Aryna Sabalenka coraz niebezpieczniej zbliża się do Igi Świątek. Już w październiku może odebrać Polce prowadzenie w rankingu WTA. A jaki ma plan na następny rok? Trener Białorusinki mówi wprost — zabranie polskiej tenisistce broni numer jeden. Padły także odważne słowa o chęci zwycięstwa w Roland Garros, a więc w ulubionym turnieju liderki rankingu.

Dotychczasowa absencja Igi Świątek w azjatyckich turniejach oraz znakomita forma Aryny Sabalenki w ostatnich tygodniach sprawiają, że Białorusinka nieubłaganie zbliża się do Polki w rankingu WTA. Do roszad w notowaniu może dojść już podczas turnieju w Wuhan. Pojawiły się nawet sensacyjne wieści, że raszynianka nie wystąpi w Chinach, ale jej sztab dla Przeglądu Sportowego Onet te wiadomości na razie dementuje. Nawet jeśli Polka zagra w Wuhan Open to i tak może stracić pozycję liderki na rzecz największej rywalki.
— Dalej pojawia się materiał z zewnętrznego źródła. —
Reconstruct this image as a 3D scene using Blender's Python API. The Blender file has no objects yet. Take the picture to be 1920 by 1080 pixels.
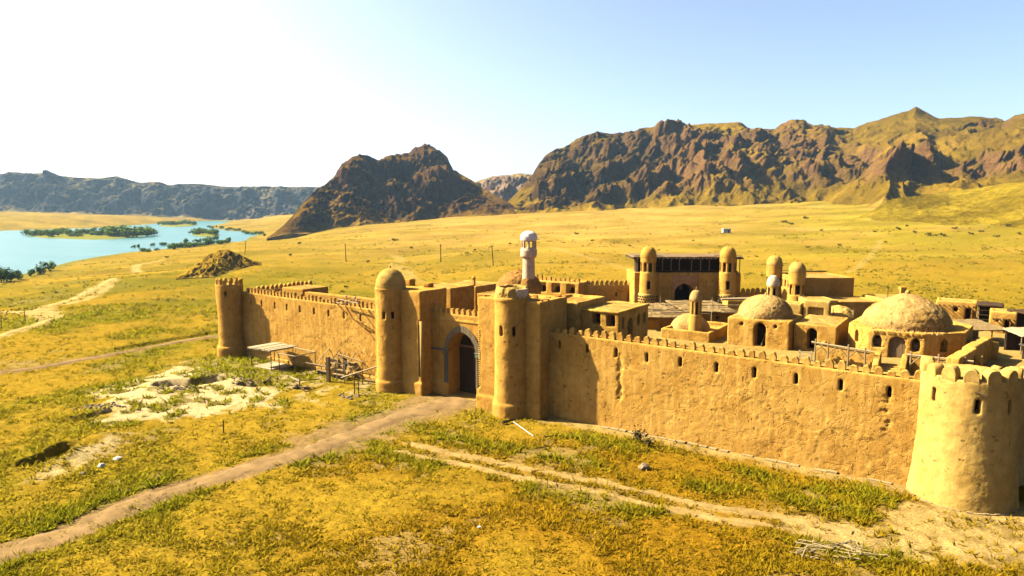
import bpy, bmesh, math, random
import numpy as np
from mathutils import Vector, Matrix

random.seed(7)
RNG = np.random.default_rng(11)
SC = bpy.context.scene
COL = SC.collection

# ------------------------------------------------------------------ camera
FPX, HZ, CH = 1280.0, 392.0, 17.0          # focal length in photo pixels, horizon row, camera height (m)
PITCH = math.atan((540 - HZ) / FPX)
CP, SP_ = math.cos(PITCH), math.sin(PITCH)
cam = bpy.data.cameras.new('camera')
cam.sensor_width = 36.0
cam.lens = FPX / 1920 * 36
cam.clip_start = 0.5
cam.clip_end = 40000
camo = bpy.data.objects.new('camera', cam)
COL.objects.link(camo)
camo.location = (0, 0, CH)
camo.rotation_euler = (math.pi / 2 - PITCH, 0, 0)
SC.camera = camo

# ------------------------------------------------------------------ light
SUN_AZ = math.radians(166.2)      # direction to the sun, counter-clockwise from +X
SUN_EL = math.radians(38.5)
w = bpy.data.worlds.new('World')
SC.world = w
w.use_nodes = True
wn = w.node_tree.nodes
wl = w.node_tree.links
wn.clear()
sky = wn.new('ShaderNodeTexSky')
sky.sky_type = 'NISHITA'
sky.sun_disc = False
sky.sun_elevation = SUN_EL
sky.sun_rotation = math.pi / 2 - SUN_AZ
sky.altitude = 400
sky.air_density = .48
sky.dust_density = 3.6
sky.ozone_density = .8
bg = wn.new('ShaderNodeBackground')
bg.inputs['Strength'].default_value = 0.05
wo = wn.new('ShaderNodeOutputWorld')
wl.new(sky.outputs[0], bg.inputs[0])
wl.new(bg.outputs[0], wo.inputs[0])
sl = bpy.data.lights.new('sun', 'SUN')
sl.energy = 5.0
sl.angle = math.radians(0.5)
sl.color = (1.0, 0.87, 0.62)
so = bpy.data.objects.new('sun', sl)
COL.objects.link(so)
sd = Vector((math.cos(SUN_AZ) * math.cos(SUN_EL), math.sin(SUN_AZ) * math.cos(SUN_EL), math.sin(SUN_EL)))
so.rotation_euler = sd.to_track_quat('Z', 'Y').to_euler()
so.location = (-60, 20, 80)
SC.view_settings.view_transform = 'Standard'
SC.view_settings.look = 'None'
SC.view_settings.gamma = 1
SC.view_settings.use_curve_mapping = False
SC.view_settings.exposure = 3.02

# ------------------------------------------------------------------ noise
_PERM = np.random.default_rng(5).permutation(256).astype(np.int64)
_PERM = np.concatenate([_PERM, _PERM, _PERM])
_G3 = np.random.default_rng(6).normal(size=(256, 3))
_G3 /= np.linalg.norm(_G3, axis=1)[:, None]


def perlin(x, y, z=None):
    x = np.asarray(x, float)
    y = np.asarray(y, float)
    z = np.zeros_like(x) if z is None else np.asarray(z, float)
    xi, yi, zi = np.floor(x).astype(np.int64), np.floor(y).astype(np.int64), np.floor(z).astype(np.int64)
    xf, yf, zf = x - xi, y - yi, z - zi
    u, v, t = [f * f * f * (f * (f * 6 - 15) + 10) for f in (xf, yf, zf)]
    xi &= 255
    yi &= 255
    zi &= 255
    out = 0
    for dx in (0, 1):
        for dy in (0, 1):
            for dz in (0, 1):
                h = _PERM[_PERM[_PERM[(xi + dx) & 255] + ((yi + dy) & 255)] + ((zi + dz) & 255)]
                g = _G3[h]
                d = g[..., 0] * (xf - dx) + g[..., 1] * (yf - dy) + g[..., 2] * (zf - dz)
                out = out + d * (u if dx else 1 - u) * (v if dy else 1 - v) * (t if dz else 1 - t)
    return out * 1.5


def fbm(x, y, z=None, o=4):
    x = np.asarray(x, float)
    y = np.asarray(y, float)
    s, a, f = 0, 1.0, 1.0
    for i in range(o):
        s = s + a * perlin(x * f + 17.3 * i, y * f - 9.1 * i, None if z is None else z * f + 3.7 * i)
        a *= 0.5
        f *= 2.03
    return s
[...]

Dalszy ciąg materiału pod wideo

“Czy Aryna jest obecnie najlepsza? Powiedziałbym, że tak. Jest wiele szczegółów, o których wie tylko pięć osób. Jej zdolność do zresetowania się, lepszego wracania do meczu i odzyskiwania koncentracji… Nauczyła się lepiej zmieniać energię na motywację. To największa zaleta. W pewnym momencie koncentracja i uwaga zawodzą, ale łapiesz się na tym, że potrafisz szybko wrócić na właściwe tory. Dla kogoś taka przemiana to pięć meczów, dla kogoś pięć sekund…” — ocenia trener Sabalenki Anton Dubrow w Championat.com. “Trzeba skupić się na sobie, bo Iga będzie coraz lepsza. Ona też się rozwija” — dodaje zapytany o to, co zrobić, by prześcignąć Polkę w rankingu WTA.
Trener ujawnia plan Aryny Sabalenki

Dziennikarz wcześniej zasugerował, że Sabalenka powinna skupić się na nawierzchni ceglanej ze szczególną uwagą na French Open. Dotychczas na paryskich kortach dominowała Iga Świątek, wygrywając cztery z ostatnich pięciu edycji. Trener usłyszał pytanie o to, czy Aryna skolekcjonuje Wielkiego Szlema, a więc wygra w jednym roku we wszystkich czterech najważniejszych turniejach.

“Taki jest plan. Dla mnie mączka jest najważniejsza i najfajniejsza. Roland Garros jest pewnego rodzaju pragnieniem, ponieważ kiedy zaczynaliśmy z Aryną cztery lata temu, powiedziała: najpierw musimy przetrwać na ziemi, a potem będziemy na niej na prawdę grać. Zaczęliśmy szukać tego, co pomogłoby jej na mączce, zaczęliśmy zmieniać nasze treningi. Potwierdziło się to po pierwsze w Madrycie — zdobyła tam dwa tytuły. W tym roku dwa razy doszła do finału: w Rzymie i Madrycie” — zauważa Dubrow.

Zobacz także: Wstrząsające wyznanie rywalki Świątek. Podjęła radykalną decyzję. Ma już dość

“Myślę, że tego kompleksu już dawno nie ma. Rozmawialiśmy o tym z nią. Teraz na kortach ziemnych lepiej rozumie, co i jak zrobić, aby wygrać. Wymaga to więcej pracy nóg. Ale może robić to jeszcze lepiej. I na tym skupimy się w przyszłym roku” — zapowiada.